A principal barreira que Taiwan interpõe a seu “ameaçador” vizinho –que multiplica por milhões sua extensão e população e, além disso, tem incontáveis baterias de mísseis apontando para a ilha–é fazer valer sua singularidade como exemplo de democracia e, ao mesmo tempo, o desenvolvimento pujante (ou, ao contrário, o exemplo de como se pode avançar à democracia a partir do êxito econômico, uma mensagem evidente para Pequim); nada a ver, reitera o Executivo, com a fórmula “um país, dois sistemas” que consagrou a reincorporação de Hong Kong à China. Do segundo mandato do presidente Ma, do partido Kuomintang (nacionalista) e mais próximo a Pequim que seus antecessores, ainda faltam dois anos. As relações transfronteiriças se tornarão cruciais nas eleições de 2016, destaca Chu-chia, “muito mais que as questões internas. Mas, ganhe quem ganhar, não haverá mudanças. Segundo as últimas pesquisas, somente um grupo muito pequeno é a favor da independência total; uma porcentagem semelhante, apoia a unificação, e entre 80% e 85% da população defende que se mantenha o status quo”, explica. “A questão é muito sensível em Taiwan, tanto para o partido no Governo como para a oposição (Partido Democrático Progressista), por isso qualquer um deles manterá o mesmo rumo. Quando muito, poderão alterar algumas medidas, mas não a direção política.”

“Nosso poder ‘brando’ influirá no entorno”, diz o vice-ministro

Taiwan permite a empresários chineses investir em alguns setores, como o de restaurantes e determinadas áreas da indústria manufatureira, mas toma muito cuidado no que se refere à abertura de áreas estratégicas, como o setor financeiro ou os meios de comunicação. “Tememos que possam controlar a opinião pública, por isso somos especialmente cuidadosos, como também em relação à espionagem cibernética (de Pequim): diariamente somos alvo de milhares de ataques virtuais, sobretudo nas páginas oficiais”, ressalta Chi-chia.

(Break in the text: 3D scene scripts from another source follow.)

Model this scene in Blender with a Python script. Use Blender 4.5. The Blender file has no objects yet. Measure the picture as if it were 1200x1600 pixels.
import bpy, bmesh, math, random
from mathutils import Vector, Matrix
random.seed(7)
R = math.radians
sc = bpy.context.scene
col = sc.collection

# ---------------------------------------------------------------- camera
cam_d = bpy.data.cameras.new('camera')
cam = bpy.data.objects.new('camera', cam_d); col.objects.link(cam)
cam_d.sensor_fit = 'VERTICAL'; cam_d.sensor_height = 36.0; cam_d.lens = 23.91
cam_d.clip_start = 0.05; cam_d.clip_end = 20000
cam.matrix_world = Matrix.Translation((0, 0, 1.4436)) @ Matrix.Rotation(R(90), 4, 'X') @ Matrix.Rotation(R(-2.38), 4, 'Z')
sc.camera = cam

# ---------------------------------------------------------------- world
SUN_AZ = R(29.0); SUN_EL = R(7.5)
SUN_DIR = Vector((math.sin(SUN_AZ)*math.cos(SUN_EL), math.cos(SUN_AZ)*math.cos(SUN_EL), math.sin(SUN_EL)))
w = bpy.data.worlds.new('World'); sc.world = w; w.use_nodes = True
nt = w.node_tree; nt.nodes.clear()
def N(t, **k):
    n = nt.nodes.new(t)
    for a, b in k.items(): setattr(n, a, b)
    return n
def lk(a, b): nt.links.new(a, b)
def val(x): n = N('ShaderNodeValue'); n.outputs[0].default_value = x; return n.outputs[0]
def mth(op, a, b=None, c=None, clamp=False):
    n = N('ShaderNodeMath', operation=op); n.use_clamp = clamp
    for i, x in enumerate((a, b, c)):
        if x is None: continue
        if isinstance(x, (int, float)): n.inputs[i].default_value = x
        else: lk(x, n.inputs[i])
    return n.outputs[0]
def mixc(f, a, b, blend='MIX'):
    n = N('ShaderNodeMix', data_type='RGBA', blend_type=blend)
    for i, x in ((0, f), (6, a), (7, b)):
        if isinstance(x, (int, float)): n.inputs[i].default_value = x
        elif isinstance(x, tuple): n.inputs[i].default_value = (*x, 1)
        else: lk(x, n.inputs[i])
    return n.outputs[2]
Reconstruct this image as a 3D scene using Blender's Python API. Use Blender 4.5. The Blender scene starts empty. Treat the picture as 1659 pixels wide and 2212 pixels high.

No entanto, Taipé deixa claro que sua desconfiança se dirige ao regime de Pequim, não a seus “concidadãos” (95% dos taiwaneses são chineses da etnia han, a majoritária no continente). Sem as reservas políticas que dominam as relações bilaterais, a comunicação entre as duas sociedades é estreita, cotidiana, fluida: “Há milhares de casamentos mistos. No ano passado, três milhões de turistas (chineses) nos visitaram e 22.000 estudantes fizeram seus estudos aqui”, explica Chu-chia. “Todos eles podem apreciar nosso sistema de vida, ver os programas de debate político na televisão, comparar... alguns desses estudantes se transformaram em líderes e ativistas ... esse é o nosso poder, um soft power que, estamos convencidos, acabará influindo em médio prazo no entorno.” Como a água que escava a pedra, a pequena ilha de Taiwan persevera diante dos ventos da mudança.